BOISE – The chances of a national monument being designated in central Idaho are better than 50 percent, the executive director of the 2.4 million-member Sierra Club says.

“Well north of 50-50,” Michael Brune said during a stop Thursday in Boise before heading to the proposed monument area for a camping trip. “I’d say it’s likely, but clearly not yet settled.”

Brune said he’s met with Interior Secretary Sally Jewell to discuss a 592,000-acre national monument in the rugged Boulder and White Cloud mountains, and that tens of thousands of club members are working for monument designation.

The group had a similar game plan leading up to the designation in May of a national monument in southern New Mexico. President Barack Obama vowed during the signing ceremony for the Organ Mountains-Desert Peaks National Monument to make more proclamations using his executive power under the Antiquities Act to protect federal lands.

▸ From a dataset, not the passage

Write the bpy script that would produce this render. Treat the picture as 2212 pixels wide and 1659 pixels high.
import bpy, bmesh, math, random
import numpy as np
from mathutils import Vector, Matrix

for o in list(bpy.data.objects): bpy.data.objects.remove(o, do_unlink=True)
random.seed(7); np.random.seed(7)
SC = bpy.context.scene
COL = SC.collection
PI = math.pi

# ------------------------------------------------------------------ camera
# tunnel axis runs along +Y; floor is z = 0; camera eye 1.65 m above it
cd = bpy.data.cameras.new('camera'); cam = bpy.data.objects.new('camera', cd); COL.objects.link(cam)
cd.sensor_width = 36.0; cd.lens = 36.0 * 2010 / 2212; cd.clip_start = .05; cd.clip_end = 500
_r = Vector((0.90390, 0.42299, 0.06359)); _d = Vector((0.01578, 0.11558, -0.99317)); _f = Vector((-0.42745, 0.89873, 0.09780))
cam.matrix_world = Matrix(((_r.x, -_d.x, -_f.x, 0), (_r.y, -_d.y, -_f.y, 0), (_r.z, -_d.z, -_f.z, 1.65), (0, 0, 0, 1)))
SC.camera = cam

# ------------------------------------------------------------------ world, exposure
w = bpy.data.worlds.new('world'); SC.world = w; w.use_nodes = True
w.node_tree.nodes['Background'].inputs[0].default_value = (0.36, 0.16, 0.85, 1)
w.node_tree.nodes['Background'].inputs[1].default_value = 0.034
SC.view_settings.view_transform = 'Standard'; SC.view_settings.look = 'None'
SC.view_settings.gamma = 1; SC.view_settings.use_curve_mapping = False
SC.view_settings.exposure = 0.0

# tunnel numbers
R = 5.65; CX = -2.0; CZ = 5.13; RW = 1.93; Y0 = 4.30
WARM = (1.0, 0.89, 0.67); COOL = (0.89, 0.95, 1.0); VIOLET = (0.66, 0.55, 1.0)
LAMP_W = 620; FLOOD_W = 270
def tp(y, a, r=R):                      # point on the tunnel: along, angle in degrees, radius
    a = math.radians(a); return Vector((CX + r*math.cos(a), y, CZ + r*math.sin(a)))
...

Brune, who attended the signing ceremony in Washington, D.C., said Obama’s statement that he wasn’t done creating national monuments drew loud applause.

“Internally, we’ve been meeting with the Department of the Interior, Council on Environmental Quality, and members of the president’s senior staff inside the White House to talk about being ambitious to declare these new national monuments,” Brune said. “If we’re not able to get strong legislation passed, then it’s his responsibility to use his executive authority.”

The Sierra Club would rather see a wilderness designation go through Congress, he said, and the group supported the latest version of Republican U.S. Rep. Mike Simpson’s bill that would have done that.

The plan, hammered out with the approval of a range of groups, would have created three wilderness areas totaling 332,775 acres, while also releasing 130,000 acres from wilderness study area to a multiple-use designation.

But those efforts have failed, in part because other Idaho congressmen don’t support the plan, and Idaho Gov. Butch Otter has refused to back it.

“In light of the fact that wilderness is not happening, we think that the national monument protection is the next best step,” said Zach Waterman, director of the Sierra Club’s Idaho chapter.

A group in Custer County formed earlier this year to oppose the designation, citing diminished economic possibilities and restrictions on access. Custer County commissioners also oppose a designation.

But commissioners in Blaine County, where Ketchum is located, back the monument idea. The proposed national monument is in Blaine and Custer counties, and much of it is scenic, remote and rugged.

The Ketchum City Council and the Idaho Conservation League and Wilderness Society also support a national monument designation. The Idaho Fish and Game Commission is opposed.